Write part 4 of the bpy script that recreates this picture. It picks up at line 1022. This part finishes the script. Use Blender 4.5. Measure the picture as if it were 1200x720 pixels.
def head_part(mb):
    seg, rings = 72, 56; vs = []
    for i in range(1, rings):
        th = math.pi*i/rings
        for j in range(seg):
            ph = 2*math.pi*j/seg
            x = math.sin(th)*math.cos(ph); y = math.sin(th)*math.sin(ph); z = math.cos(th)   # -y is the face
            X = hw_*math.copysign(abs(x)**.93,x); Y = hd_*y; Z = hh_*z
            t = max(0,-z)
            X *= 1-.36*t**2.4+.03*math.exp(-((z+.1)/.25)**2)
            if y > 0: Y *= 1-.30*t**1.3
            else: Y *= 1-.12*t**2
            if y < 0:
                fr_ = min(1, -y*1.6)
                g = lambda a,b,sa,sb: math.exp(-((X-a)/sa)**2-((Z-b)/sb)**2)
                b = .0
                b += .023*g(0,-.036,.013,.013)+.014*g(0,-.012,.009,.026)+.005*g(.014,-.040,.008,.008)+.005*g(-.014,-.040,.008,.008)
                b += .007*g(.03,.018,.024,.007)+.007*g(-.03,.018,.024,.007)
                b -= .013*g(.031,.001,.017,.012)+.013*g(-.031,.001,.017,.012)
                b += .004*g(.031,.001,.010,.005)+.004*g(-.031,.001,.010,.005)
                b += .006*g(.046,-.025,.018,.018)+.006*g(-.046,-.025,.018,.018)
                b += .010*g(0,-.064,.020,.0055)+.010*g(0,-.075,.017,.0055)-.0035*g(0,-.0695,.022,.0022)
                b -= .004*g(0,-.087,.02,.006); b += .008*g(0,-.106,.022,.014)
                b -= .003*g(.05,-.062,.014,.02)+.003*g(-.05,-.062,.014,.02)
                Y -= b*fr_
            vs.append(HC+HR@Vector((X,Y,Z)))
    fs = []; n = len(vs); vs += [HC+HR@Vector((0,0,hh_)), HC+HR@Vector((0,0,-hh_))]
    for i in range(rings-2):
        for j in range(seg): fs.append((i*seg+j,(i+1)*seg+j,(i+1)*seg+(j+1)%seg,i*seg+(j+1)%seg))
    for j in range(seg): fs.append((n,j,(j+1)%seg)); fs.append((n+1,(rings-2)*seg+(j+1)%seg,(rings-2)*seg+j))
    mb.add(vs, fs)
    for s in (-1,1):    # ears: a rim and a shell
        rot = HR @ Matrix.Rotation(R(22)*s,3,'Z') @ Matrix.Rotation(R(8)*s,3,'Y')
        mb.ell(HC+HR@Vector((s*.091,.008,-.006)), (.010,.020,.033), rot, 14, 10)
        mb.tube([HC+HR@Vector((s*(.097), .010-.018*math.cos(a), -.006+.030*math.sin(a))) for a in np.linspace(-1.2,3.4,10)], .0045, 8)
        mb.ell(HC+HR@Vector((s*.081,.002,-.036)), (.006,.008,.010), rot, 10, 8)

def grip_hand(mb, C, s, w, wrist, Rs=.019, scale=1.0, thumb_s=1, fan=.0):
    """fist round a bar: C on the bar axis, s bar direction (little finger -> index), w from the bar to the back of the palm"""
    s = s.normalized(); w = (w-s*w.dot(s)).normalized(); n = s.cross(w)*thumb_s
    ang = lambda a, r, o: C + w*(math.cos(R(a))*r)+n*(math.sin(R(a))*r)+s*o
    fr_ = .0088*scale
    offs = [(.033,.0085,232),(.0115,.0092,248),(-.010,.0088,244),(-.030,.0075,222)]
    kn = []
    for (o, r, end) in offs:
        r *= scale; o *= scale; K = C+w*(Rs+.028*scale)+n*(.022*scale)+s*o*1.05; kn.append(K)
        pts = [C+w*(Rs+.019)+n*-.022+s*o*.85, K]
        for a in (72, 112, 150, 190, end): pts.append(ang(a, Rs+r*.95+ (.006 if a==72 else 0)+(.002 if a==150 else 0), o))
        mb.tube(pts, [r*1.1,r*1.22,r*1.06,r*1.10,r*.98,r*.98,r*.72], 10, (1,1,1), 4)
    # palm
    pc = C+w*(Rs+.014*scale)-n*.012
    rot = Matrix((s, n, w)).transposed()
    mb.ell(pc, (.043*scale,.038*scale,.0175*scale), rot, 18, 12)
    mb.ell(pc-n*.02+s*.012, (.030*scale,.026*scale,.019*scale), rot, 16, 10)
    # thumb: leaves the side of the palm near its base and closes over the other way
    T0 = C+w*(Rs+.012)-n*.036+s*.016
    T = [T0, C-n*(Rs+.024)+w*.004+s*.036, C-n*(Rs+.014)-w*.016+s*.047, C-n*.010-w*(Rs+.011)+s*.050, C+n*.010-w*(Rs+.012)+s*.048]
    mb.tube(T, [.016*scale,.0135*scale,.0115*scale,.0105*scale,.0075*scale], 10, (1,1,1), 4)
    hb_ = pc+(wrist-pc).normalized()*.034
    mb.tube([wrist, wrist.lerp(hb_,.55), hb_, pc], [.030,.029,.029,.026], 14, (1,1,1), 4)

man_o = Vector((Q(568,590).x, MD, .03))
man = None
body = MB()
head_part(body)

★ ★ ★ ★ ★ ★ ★

> **REQUIREMENT**: Give the material above again, word for word.

> **RESULT**:
Write part 4 of the bpy script that recreates this picture. It picks up at line 1022. This part finishes the script. Use Blender 4.5. Measure the picture as if it were 1200x720 pixels.
def head_part(mb):
    seg, rings = 72, 56; vs = []
    for i in range(1, rings):
        th = math.pi*i/rings
        for j in range(seg):
            ph = 2*math.pi*j/seg
            x = math.sin(th)*math.cos(ph); y = math.sin(th)*math.sin(ph); z = math.cos(th)   # -y is the face
            X = hw_*math.copysign(abs(x)**.93,x); Y = hd_*y; Z = hh_*z
            t = max(0,-z)
            X *= 1-.36*t**2.4+.03*math.exp(-((z+.1)/.25)**2)
            if y > 0: Y *= 1-.30*t**1.3
            else: Y *= 1-.12*t**2
            if y < 0:
                fr_ = min(1, -y*1.6)
                g = lambda a,b,sa,sb: math.exp(-((X-a)/sa)**2-((Z-b)/sb)**2)
                b = .0
                b += .023*g(0,-.036,.013,.013)+.014*g(0,-.012,.009,.026)+.005*g(.014,-.040,.008,.008)+.005*g(-.014,-.040,.008,.008)
                b += .007*g(.03,.018,.024,.007)+.007*g(-.03,.018,.024,.007)
                b -= .013*g(.031,.001,.017,.012)+.013*g(-.031,.001,.017,.012)
                b += .004*g(.031,.001,.010,.005)+.004*g(-.031,.001,.010,.005)
                b += .006*g(.046,-.025,.018,.018)+.006*g(-.046,-.025,.018,.018)
                b += .010*g(0,-.064,.020,.0055)+.010*g(0,-.075,.017,.0055)-.0035*g(0,-.0695,.022,.0022)
                b -= .004*g(0,-.087,.02,.006); b += .008*g(0,-.106,.022,.014)
                b -= .003*g(.05,-.062,.014,.02)+.003*g(-.05,-.062,.014,.02)
                Y -= b*fr_
            vs.append(HC+HR@Vector((X,Y,Z)))
    fs = []; n = len(vs); vs += [HC+HR@Vector((0,0,hh_)), HC+HR@Vector((0,0,-hh_))]
    for i in range(rings-2):
        for j in range(seg): fs.append((i*seg+j,(i+1)*seg+j,(i+1)*seg+(j+1)%seg,i*seg+(j+1)%seg))
    for j in range(seg): fs.append((n,j,(j+1)%seg)); fs.append((n+1,(rings-2)*seg+(j+1)%seg,(rings-2)*seg+j))
    mb.add(vs, fs)
    for s in (-1,1):    # ears: a rim and a shell
        rot = HR @ Matrix.Rotation(R(22)*s,3,'Z') @ Matrix.Rotation(R(8)*s,3,'Y')
        mb.ell(HC+HR@Vector((s*.091,.008,-.006)), (.010,.020,.033), rot, 14, 10)
        mb.tube([HC+HR@Vector((s*(.097), .010-.018*math.cos(a), -.006+.030*math.sin(a))) for a in np.linspace(-1.2,3.4,10)], .0045, 8)
        mb.ell(HC+HR@Vector((s*.081,.002,-.036)), (.006,.008,.010), rot, 10, 8)

def grip_hand(mb, C, s, w, wrist, Rs=.019, scale=1.0, thumb_s=1, fan=.0):
    """fist round a bar: C on the bar axis, s bar direction (little finger -> index), w from the bar to the back of the palm"""
    s = s.normalized(); w = (w-s*w.dot(s)).normalized(); n = s.cross(w)*thumb_s
    ang = lambda a, r, o: C + w*(math.cos(R(a))*r)+n*(math.sin(R(a))*r)+s*o
    fr_ = .0088*scale
    offs = [(.033,.0085,232),(.0115,.0092,248),(-.010,.0088,244),(-.030,.0075,222)]
    kn = []
    for (o, r, end) in offs:
        r *= scale; o *= scale; K = C+w*(Rs+.028*scale)+n*(.022*scale)+s*o*1.05; kn.append(K)
        pts = [C+w*(Rs+.019)+n*-.022+s*o*.85, K]
        for a in (72, 112, 150, 190, end): pts.append(ang(a, Rs+r*.95+ (.006 if a==72 else 0)+(.002 if a==150 else 0), o))
        mb.tube(pts, [r*1.1,r*1.22,r*1.06,r*1.10,r*.98,r*.98,r*.72], 10, (1,1,1), 4)
    # palm
    pc = C+w*(Rs+.014*scale)-n*.012
    rot = Matrix((s, n, w)).transposed()
    mb.ell(pc, (.043*scale,.038*scale,.0175*scale), rot, 18, 12)
    mb.ell(pc-n*.02+s*.012, (.030*scale,.026*scale,.019*scale), rot, 16, 10)
    # thumb: leaves the side of the palm near its base and closes over the other way
    T0 = C+w*(Rs+.012)-n*.036+s*.016
    T = [T0, C-n*(Rs+.024)+w*.004+s*.036, C-n*(Rs+.014)-w*.016+s*.047, C-n*.010-w*(Rs+.011)+s*.050, C+n*.010-w*(Rs+.012)+s*.048]
    mb.tube(T, [.016*scale,.0135*scale,.0115*scale,.0105*scale,.0075*scale], 10, (1,1,1), 4)
    hb_ = pc+(wrist-pc).normalized()*.034
    mb.tube([wrist, wrist.lerp(hb_,.55), hb_, pc], [.030,.029,.029,.026], 14, (1,1,1), 4)

man_o = Vector((Q(568,590).x, MD, .03))
man = None
body = MB()
head_part(body)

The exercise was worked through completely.